Armenian Prime Minister Nikol Pashinyan said Saturday that Yerevan does not need external guarantors to ensure peace with Azerbaijan, according to state news agency Armenpress.
Pashinyan criticized calls by “political forces” for Armenia to seek security guarantors, arguing that past reliance on such arrangements had proved unreliable.
“One of those security guarantors, in fact, made a very open and transparent statement while on an official visit to Baku—I am referring to the president of Belarus—saying that he participated in the preparatory work for the 44-day war,” Pashinyan said.
“That person was one of our security guarantors, a member of the CSTO (Collective Security Treaty Organisation),” he added, referring to the Collective Security Treaty Organization.
Pashinyan said Armenia could not continue “stepping on the same rake every time.”
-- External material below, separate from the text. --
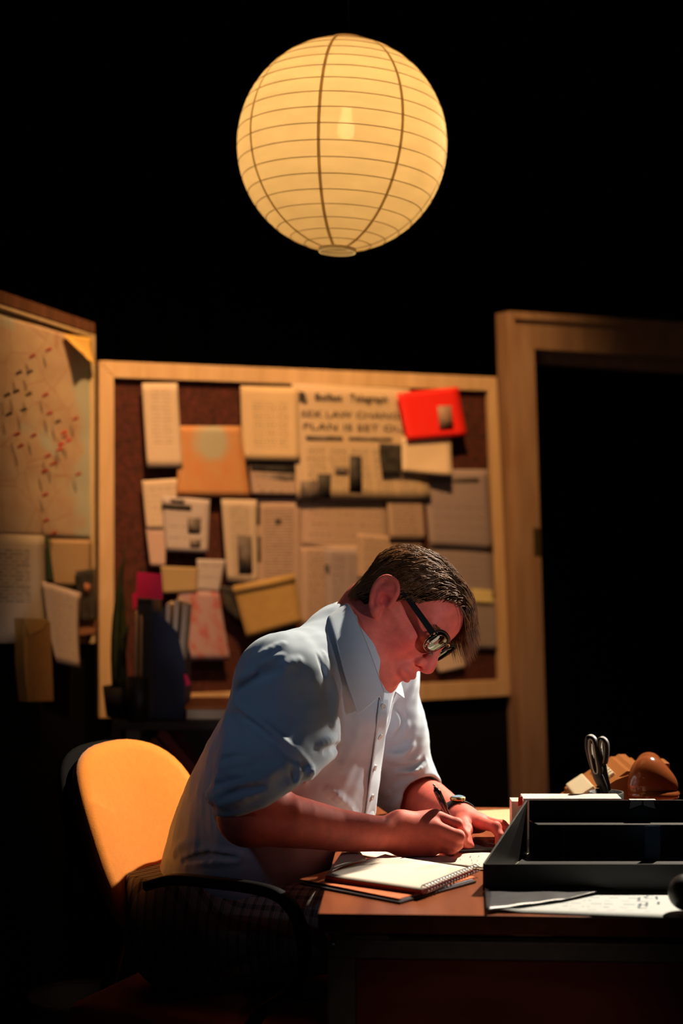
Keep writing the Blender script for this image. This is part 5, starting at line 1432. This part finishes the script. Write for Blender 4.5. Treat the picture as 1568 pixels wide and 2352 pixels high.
# scissors and a marker in a pen pot behind the book
potx, poty = P(1391, 1840, 3.00)[0], 3.00
pot = empty('pen_pot', (float(potx), poty, DZ)); tag(pot, 'pen pot hidden behind the book, holding the scissors', 'pot')
lathe('pot_body', [(0, DZ + .003), (.030, DZ + .003), (.031, DZ + .078), (.028, DZ + .078), (.0275, DZ + .006), (0, DZ + .006)], 28, M_POT, pot, Matrix.Translation((potx, poty, 0)))
sc_ = empty('scissors', (float(potx), poty, DZ + .01)); tag(sc_, 'scissors with black and grey handles standing upright behind the letter tray', 'scissors')
M_SCB = mat('scissor_black', (.016, .013, .011), rough=.55); M_SCG = mat('scissor_grey', (.50, .45, .36), rough=.6)
def loop_mesh(name, cpx, Y, material, hw, rr, parent, taper=None, sag=.010):
    """closed ring following pixel outline points, as a rounded band of depth 2*hw"""
    pts = np.array([P(x, y, Y) for x, y in cpx]); q = np.vstack([pts, pts[:1]])
    c = catmull(np.vstack([pts[-1:], q, pts[1:2]]), 8)[8:-8]; c = c[:-1]
    bm = bmesh.new(); R_ = []; k = len(c); cen = c.mean(0)
    for i in range(k):
        t = c[(i + 1) % k] - c[i - 1]; t /= np.linalg.norm(t); d_ = np.array([.45, 1, 0]); d_ /= np.linalg.norm(d_)
        o_ = np.cross(t, d_); o_ /= np.linalg.norm(o_)
        R_.append([bm.verts.new(c[i] + d_ * hw * a_ + o_ * rr * b_) for a_, b_ in ((1, .5), (.6, 1), (-.6, 1), (-1, .5), (-1, -.5), (-.6, -1), (.6, -1), (1, -.5))])
    for i in range(k):
        for e in range(8): bm.faces.new((R_[i][e], R_[(i + 1) % k][e], R_[(i + 1) % k][(e + 1) % 8], R_[i][(e + 1) % 8]))
    return bm_obj(name, bm, material, parent, True)
h1 = [(1352, 1693), (1364, 1700), (1372, 1735), (1379, 1768), (1376, 1778), (1367, 1772), (1357, 1745), (1350, 1715)]
h2 = [(1381, 1696), (1391, 1705), (1393, 1725), (1390, 1748), (1386, 1753), (1381, 1742), (1376, 1722), (1375, 1706)]
loop_mesh('handle', h1, 3.00, M_SCB, .010, .0042, sc_); loop_mesh('handle', h2, 3.012, M_SCB, .009, .0038, sc_)
def shrink(h, k):
    h = np.array(h, float); c = h.mean(0); return [tuple(c + (p - c) * np.array([k, .93])) for p in h]
loop_mesh('grip_liner', shrink(h1, .68), 2.999, M_SCG, .0108, .0016, sc_); loop_mesh('grip_liner', shrink(h2, .66), 3.011, M_SCG, .0098, .0015, sc_)
tube('handle', [P(1360, 1755, 3.00), P(1374, 1785, 3.00), P(1384, 1808, 3.00), P(1390, 1828, 3.00)], [.006, .0095, .0085, .0065], M_SCB, sc_, 10)
tube('handle', [P(1386, 1748, 3.012), P(1388, 1775, 3.010), P(1393, 1800, 3.008), P(1397, 1816, 3.007)], [.0045, .0055, .006, .0045], M_SCB, sc_, 10)
for k_, (x0, x1) in enumerate(((1390, 1392), (1396, 1391))):
    a_ = P(x0, 1824 - 8 * k_, 3.004 + .004 * k_); b_ = np.array([potx - .004 + .006 * k_, poty + .003 + .004 * k_, DZ + .009])
    prism('blade', [(-.006, 0), (.006, 0), (.004, .07), (0, float(np.linalg.norm(a_ - b_)))], -.0009, .0009, M_STEEL, sc_, frame3(a_, np.cross((b_ - a_) / np.linalg.norm(b_ - a_), (0, 1, 0)) / np.linalg.norm(np.cross((b_ - a_) / np.linalg.norm(b_ - a_), (0, 1, 0))), (b_ - a_) / np.linalg.norm(b_ - a_), np.cross(np.cross((b_ - a_), (0, 1, 0)) / np.linalg.norm(np.cross((b_ - a_), (0, 1, 0))), (b_ - a_) / np.linalg.norm(b_ - a_))))
mk = empty('marker_pen', (float(potx), poty, DZ + .008)); tag(mk, 'black pen leaning left of the scissors', 'pen')
a_ = P(1371, 1806, 2.99); b_ = np.array([potx - .004, poty - .010, DZ + .008]); dd = (b_ - a_)
tube('barrel', [a_ + dd * .06, a_ + dd], [.0042, .0042], M_PBLK, mk, 12); tube('end_cap', [a_, a_ + dd * .055], [.0030, .0036], M_GWIRE, mk, 12)

# brown telephone
M_TAN = mat('phone_brown', (.34, .115, .030), rough=.22, spec=.5); M_TAN2 = mat('phone_handset', (.26, .070, .022), rough=.12, spec=.6); M_IVORY = mat('phone_ivory', (.62, .52, .34), rough=.3)
PY = 3.16
ph = empty('telephone', (float(P(1440, 1840, PY)[0]), PY, DZ + .003)); tag(ph, 'brown wedge-shaped dial telephone with its handset on top, at the back of the desk', 'telephone')
bx = [(1300, 1890), (1306, 1836), (1352, 1806), (1398, 1776), (1432, 1752), (1468, 1752), (1492, 1790), (1512, 1845), (1518, 1890)]
pts2 = [(P(x, y, PY)[0], P(x, y, PY)[2]) for x, y in bx]; pts2 = [(x, max(z, DZ + .003)) for x, z in pts2]
prism('body', pts2, -.10, .10, M_TAN, ph, frame3((0, PY + .02, 0), (1, 0, 0), (0, 0, 1), (0, -1, 0)), bevel=.008)
# dial plate with keys on the slope
s0, s1 = P(1306, 1836, PY + .02), P(1420, 1760, PY + .02); sd = (s1 - s0) / np.linalg.norm(s1 - s0); sn_ = np.array([-sd[2], 0, sd[0]])
Mdp = frame3(s0, sd, (0, 1, 0), sn_)
box('dial_plate', .012, .050, -.075, .075, .0005, .012, M_IVORY, ph, Mdp, bevel=.003)
bm = bmesh.new()
for i_, (x, y) in enumerate([(.068 + .016 * a_, -.060 + .024 * b_) for a_ in range(2) for b_ in range(6)]):
    box('key', x, x + .011, y, y + .017, .0005, .009, M_IVORY, ph, Mdp, bevel=.002)
bm.free()
# handset: resting across the cradle, ear end towards the camera
hs_c = P(1494, 1792, PY - .05)
HSET = G([('+', 0, Ell(P(1498, 1806, PY - .085), np.eye(3), (.046, .034, .036))), ('+', .03, RC(P(1488, 1768, PY - .07), P(1490, 1758, PY + .02), .026, .020)), ('+', .02, RC(P(1490, 1758, PY + .02), P(1488, 1762, PY + .12), .020, .024)),
          ('+', .03, Ell(P(1494, 1800, PY + .13), np.eye(3), (.044, .030, .032))), ('-', .004, Ell(P(1500, 1850, PY - .09), np.eye(3), (.06, .06, .020)))])
Vh, Qh = mesh_sdf(HSET, hs_c - np.array([.09, .12, .08]), hs_c + np.array([.09, .27, .08]), .0035)
fast_mesh('handset', Vh, Qh, M_TAN2, ph)
lathe('cap_ring', [(.030, 0), (.046, -.004), (.047, .004), (.038, .010), (.030, .010)], 28, M_TAN2, ph, frame3(P(1500, 1824, PY - .085), (1, 0, 0), (0, 1, 0), (0, 0, 1)))
for x, y in ((1456, 1760), (1522, 1752)):
    p_ = P(x, y, PY + .03); box('cradle_prong', p_[0] - .007, p_[0] + .007, PY + .0, PY + .06, p_[2] - .030, p_[2] + .004, M_TAN, ph, bevel=.003)
tube('cord', catmull([P(1540, 1846, PY - .08), P(1556, 1843, PY - .07), P(1600, 1850, PY - .05), P(1640, 1895, PY)], 6), .004, M_IVORY, ph, 8)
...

“Ultimately, we must overcome the cycle in which we allow others to use us against others and then discard us,” he said, calling it a key historical and political shift for Armenia.
Relations between the two former Soviet republics have been tense since 1991, when the Armenian military occupied Karabakh—a territory internationally recognized as part of Azerbaijan—and seven adjacent regions.
Most of the territory was liberated by Azerbaijan during a 44-day war in the fall of 2020, which ended after a Russian-brokered peace agreement that opened the door to normalization and demarcation talks.
In September 2023, Azerbaijan established full sovereignty in Karabakh after separatist forces in the region surrendered.
Last August, both signed a declaration at a trilateral summit at the White House, alongside US President Donald Trump, to end decades of conflict, with commitments to cease hostilities, reopen transport routes, and normalize relations.